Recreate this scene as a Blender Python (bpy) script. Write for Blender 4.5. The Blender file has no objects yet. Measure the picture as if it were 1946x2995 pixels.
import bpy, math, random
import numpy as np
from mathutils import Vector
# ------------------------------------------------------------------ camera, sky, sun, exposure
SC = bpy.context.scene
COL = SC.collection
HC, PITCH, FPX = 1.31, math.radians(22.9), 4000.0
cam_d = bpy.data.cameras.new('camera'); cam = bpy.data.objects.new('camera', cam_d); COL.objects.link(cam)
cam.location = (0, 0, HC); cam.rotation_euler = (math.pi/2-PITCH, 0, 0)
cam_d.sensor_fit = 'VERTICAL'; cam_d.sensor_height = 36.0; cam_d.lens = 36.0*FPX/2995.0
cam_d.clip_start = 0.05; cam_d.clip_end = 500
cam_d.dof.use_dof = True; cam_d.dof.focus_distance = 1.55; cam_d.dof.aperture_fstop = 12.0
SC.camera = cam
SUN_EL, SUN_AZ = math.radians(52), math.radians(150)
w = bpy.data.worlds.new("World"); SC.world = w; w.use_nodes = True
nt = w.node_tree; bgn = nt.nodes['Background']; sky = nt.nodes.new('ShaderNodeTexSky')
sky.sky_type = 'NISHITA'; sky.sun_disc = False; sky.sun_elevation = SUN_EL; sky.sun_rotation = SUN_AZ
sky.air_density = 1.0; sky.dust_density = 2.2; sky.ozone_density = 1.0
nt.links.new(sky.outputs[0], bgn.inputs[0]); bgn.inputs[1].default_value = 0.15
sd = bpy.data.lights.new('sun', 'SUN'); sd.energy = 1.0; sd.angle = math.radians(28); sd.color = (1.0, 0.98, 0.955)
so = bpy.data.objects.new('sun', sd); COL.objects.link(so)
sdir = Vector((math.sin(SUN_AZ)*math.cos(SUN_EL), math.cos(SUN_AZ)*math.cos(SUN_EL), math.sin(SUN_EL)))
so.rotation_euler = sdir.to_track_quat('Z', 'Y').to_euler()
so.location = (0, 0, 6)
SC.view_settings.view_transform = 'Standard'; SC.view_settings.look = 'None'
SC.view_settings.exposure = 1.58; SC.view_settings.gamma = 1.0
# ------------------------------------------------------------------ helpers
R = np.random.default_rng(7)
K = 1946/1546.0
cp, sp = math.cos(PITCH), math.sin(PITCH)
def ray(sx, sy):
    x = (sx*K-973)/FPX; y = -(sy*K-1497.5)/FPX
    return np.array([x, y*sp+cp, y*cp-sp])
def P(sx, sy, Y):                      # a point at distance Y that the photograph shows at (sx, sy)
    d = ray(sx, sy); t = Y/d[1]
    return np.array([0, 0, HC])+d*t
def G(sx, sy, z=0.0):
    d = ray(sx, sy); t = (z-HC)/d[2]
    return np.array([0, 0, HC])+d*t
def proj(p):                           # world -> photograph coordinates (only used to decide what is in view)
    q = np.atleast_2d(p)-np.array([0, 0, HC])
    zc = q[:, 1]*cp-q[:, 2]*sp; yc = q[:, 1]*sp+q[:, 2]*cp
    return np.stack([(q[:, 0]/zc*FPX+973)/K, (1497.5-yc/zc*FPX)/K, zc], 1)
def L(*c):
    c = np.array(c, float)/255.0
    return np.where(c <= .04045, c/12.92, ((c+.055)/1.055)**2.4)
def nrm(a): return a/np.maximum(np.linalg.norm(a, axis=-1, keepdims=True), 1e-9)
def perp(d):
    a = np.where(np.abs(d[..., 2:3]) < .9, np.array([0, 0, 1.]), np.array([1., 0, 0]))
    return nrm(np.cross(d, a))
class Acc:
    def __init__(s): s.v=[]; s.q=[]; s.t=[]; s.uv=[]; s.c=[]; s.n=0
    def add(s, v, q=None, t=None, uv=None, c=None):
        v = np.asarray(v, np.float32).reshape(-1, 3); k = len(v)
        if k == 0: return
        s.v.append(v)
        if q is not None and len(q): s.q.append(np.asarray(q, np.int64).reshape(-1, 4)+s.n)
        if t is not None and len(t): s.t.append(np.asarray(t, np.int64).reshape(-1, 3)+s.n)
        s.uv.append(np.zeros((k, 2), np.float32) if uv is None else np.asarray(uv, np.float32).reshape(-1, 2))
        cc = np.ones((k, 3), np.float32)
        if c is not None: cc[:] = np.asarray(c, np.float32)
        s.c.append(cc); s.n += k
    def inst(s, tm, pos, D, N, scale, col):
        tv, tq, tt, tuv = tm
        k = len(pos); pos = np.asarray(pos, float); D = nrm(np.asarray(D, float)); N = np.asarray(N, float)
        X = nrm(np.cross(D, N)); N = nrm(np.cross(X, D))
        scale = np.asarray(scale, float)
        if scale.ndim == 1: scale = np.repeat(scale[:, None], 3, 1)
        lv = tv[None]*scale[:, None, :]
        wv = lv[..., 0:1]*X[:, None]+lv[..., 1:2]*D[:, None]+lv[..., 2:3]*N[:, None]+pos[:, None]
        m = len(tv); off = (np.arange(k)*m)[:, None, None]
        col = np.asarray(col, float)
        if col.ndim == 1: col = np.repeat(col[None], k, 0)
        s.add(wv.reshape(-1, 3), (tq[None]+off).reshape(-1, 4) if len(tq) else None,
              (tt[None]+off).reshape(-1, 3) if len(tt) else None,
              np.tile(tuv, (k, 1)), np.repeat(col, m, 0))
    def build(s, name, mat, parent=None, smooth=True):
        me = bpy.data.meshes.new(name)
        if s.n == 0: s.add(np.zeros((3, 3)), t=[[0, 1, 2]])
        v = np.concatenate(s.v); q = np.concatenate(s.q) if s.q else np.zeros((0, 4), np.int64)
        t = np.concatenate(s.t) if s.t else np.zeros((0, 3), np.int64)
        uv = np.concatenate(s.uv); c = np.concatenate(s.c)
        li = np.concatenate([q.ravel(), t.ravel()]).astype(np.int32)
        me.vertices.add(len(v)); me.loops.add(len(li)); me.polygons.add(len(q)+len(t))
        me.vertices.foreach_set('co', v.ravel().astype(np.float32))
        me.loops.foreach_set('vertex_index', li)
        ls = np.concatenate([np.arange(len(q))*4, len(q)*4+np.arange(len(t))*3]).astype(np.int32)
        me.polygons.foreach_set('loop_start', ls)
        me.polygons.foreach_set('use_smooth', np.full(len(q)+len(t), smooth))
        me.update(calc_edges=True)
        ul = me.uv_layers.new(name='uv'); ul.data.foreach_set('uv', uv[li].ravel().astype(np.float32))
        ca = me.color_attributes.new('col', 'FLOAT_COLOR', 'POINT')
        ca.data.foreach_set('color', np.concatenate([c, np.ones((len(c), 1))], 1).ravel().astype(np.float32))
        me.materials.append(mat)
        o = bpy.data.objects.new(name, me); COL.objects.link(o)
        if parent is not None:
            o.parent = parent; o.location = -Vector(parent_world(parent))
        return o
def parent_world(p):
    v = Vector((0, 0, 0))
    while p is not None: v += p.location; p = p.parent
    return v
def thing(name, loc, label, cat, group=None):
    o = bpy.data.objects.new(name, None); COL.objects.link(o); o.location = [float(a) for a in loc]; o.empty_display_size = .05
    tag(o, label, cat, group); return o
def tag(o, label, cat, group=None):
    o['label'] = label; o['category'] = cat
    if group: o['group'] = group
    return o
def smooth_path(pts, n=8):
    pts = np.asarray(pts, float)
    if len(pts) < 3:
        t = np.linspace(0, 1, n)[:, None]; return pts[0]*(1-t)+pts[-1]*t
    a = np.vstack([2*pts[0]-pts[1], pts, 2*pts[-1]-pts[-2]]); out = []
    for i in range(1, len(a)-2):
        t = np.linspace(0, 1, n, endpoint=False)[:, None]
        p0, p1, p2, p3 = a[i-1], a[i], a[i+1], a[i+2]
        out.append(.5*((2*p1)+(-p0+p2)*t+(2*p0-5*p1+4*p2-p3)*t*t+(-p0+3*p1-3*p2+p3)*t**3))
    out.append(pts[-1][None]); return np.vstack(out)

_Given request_
Collect every line above that contains the word "scene".

_Expected answer_
Recreate this scene as a Blender Python (bpy) script. Write for Blender 4.5. The Blender file has no objects yet. Measure the picture as if it were 1946x2995 pixels.
SC = bpy.context.scene